● GIVEN DATA:

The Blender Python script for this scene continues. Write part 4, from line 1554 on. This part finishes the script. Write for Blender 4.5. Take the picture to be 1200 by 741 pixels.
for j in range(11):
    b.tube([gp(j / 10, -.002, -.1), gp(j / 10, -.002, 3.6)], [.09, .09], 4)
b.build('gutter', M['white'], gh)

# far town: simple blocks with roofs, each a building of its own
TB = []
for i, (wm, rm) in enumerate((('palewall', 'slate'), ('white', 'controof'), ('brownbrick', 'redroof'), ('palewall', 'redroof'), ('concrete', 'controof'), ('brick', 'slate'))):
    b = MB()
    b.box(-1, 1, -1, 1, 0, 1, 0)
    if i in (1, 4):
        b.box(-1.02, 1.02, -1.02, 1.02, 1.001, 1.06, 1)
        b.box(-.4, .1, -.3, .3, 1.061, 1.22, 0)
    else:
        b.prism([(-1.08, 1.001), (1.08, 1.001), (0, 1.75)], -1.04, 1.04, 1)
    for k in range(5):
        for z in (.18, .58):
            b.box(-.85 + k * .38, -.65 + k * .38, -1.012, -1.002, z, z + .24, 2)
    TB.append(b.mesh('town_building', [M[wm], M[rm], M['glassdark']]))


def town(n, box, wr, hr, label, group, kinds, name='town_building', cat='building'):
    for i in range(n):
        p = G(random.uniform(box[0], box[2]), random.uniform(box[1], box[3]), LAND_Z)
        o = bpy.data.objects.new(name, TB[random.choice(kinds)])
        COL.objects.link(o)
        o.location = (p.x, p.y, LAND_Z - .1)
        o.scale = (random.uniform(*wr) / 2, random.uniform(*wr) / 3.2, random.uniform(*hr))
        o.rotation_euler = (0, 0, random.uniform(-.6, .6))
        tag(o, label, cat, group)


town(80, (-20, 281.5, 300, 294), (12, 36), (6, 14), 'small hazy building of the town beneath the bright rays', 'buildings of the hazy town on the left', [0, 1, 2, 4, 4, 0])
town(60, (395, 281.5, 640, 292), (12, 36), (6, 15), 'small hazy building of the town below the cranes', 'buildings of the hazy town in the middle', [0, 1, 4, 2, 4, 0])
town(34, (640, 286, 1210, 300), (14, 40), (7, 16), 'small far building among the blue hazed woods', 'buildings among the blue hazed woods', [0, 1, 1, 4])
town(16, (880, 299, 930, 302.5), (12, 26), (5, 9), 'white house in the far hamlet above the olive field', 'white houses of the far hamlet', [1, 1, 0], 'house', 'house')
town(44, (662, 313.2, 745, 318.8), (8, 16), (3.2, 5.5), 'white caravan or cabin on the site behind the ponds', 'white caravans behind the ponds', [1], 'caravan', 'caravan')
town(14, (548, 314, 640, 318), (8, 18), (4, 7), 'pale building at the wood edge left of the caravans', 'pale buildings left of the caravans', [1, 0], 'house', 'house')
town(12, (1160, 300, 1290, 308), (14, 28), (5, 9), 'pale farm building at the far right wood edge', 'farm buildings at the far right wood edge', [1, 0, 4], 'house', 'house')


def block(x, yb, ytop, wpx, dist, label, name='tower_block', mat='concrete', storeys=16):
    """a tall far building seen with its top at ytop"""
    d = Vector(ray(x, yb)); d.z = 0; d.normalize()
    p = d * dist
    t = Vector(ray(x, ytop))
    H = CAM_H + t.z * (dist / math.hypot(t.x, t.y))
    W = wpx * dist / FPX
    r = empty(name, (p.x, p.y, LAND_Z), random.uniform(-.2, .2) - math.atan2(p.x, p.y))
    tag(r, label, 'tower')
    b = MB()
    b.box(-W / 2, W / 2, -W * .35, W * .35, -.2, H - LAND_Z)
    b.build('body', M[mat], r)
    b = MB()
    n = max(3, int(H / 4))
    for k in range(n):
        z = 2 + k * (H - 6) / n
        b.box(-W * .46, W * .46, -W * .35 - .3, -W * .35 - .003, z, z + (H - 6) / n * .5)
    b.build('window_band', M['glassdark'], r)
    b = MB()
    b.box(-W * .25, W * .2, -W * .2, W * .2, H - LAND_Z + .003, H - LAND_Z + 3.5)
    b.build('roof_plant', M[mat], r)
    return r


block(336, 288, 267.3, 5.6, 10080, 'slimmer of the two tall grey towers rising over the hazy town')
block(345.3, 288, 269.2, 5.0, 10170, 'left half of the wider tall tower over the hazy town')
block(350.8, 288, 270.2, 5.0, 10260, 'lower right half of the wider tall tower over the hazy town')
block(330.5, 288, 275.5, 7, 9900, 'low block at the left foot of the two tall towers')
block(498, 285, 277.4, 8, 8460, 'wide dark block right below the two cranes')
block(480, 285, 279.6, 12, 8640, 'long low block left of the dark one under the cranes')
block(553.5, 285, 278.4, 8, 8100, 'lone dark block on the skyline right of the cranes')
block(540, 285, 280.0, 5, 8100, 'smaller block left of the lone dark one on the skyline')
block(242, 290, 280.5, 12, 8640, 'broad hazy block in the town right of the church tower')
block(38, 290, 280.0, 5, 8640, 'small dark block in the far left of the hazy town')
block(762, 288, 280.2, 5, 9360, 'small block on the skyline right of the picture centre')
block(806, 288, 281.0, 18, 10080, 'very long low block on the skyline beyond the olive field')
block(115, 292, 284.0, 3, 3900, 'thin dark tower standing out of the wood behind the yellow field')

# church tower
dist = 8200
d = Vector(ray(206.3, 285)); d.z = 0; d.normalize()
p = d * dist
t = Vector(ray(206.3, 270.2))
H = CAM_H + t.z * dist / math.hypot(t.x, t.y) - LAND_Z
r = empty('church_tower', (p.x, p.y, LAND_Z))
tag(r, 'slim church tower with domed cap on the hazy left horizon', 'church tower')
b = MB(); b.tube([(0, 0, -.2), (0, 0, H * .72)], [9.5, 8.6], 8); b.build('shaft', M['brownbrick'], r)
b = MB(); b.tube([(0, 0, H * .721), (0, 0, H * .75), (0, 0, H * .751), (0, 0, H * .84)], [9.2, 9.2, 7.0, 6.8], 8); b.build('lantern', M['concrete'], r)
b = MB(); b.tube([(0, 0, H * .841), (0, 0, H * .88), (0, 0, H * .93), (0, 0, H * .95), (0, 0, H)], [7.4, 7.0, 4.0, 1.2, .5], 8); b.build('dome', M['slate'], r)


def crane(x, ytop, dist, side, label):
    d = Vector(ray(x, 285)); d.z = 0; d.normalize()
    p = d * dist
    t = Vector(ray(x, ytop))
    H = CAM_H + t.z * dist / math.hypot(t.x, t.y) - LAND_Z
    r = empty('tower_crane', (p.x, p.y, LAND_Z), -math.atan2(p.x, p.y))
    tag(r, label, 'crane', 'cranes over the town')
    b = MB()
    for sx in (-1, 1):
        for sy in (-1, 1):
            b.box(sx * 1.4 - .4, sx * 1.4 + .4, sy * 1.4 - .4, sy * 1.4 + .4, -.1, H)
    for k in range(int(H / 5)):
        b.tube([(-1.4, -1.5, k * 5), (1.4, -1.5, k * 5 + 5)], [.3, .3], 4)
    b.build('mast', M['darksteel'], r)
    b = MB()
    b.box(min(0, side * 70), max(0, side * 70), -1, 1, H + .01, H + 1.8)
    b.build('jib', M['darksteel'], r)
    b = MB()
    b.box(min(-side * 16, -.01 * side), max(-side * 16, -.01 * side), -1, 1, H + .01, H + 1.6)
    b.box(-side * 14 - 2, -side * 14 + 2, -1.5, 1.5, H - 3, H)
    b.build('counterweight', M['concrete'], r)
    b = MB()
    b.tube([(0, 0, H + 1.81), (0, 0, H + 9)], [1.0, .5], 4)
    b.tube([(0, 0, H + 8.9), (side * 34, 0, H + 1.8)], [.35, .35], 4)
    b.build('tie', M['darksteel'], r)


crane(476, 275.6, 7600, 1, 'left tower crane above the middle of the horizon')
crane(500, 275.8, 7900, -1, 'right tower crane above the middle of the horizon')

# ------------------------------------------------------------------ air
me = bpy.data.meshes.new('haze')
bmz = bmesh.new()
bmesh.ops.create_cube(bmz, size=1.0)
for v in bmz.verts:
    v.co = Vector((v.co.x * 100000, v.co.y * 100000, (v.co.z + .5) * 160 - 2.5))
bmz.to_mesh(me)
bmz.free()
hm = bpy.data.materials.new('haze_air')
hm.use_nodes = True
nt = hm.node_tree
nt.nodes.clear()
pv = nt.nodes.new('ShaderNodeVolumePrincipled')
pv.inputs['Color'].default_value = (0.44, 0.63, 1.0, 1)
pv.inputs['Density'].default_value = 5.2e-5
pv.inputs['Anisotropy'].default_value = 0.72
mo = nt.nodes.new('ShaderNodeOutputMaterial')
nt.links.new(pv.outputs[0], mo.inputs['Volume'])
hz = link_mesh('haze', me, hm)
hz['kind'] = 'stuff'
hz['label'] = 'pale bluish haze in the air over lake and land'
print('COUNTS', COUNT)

● JOB: The lines from the top of the data above down to the line containing "b.build('gutter', M['white'], gh)" are to be copied exactly; no other line should appear.

● THE OUTPUT:
The Blender Python script for this scene continues. Write part 4, from line 1554 on. This part finishes the script. Write for Blender 4.5. Take the picture to be 1200 by 741 pixels.
for j in range(11):
    b.tube([gp(j / 10, -.002, -.1), gp(j / 10, -.002, 3.6)], [.09, .09], 4)
b.build('gutter', M['white'], gh)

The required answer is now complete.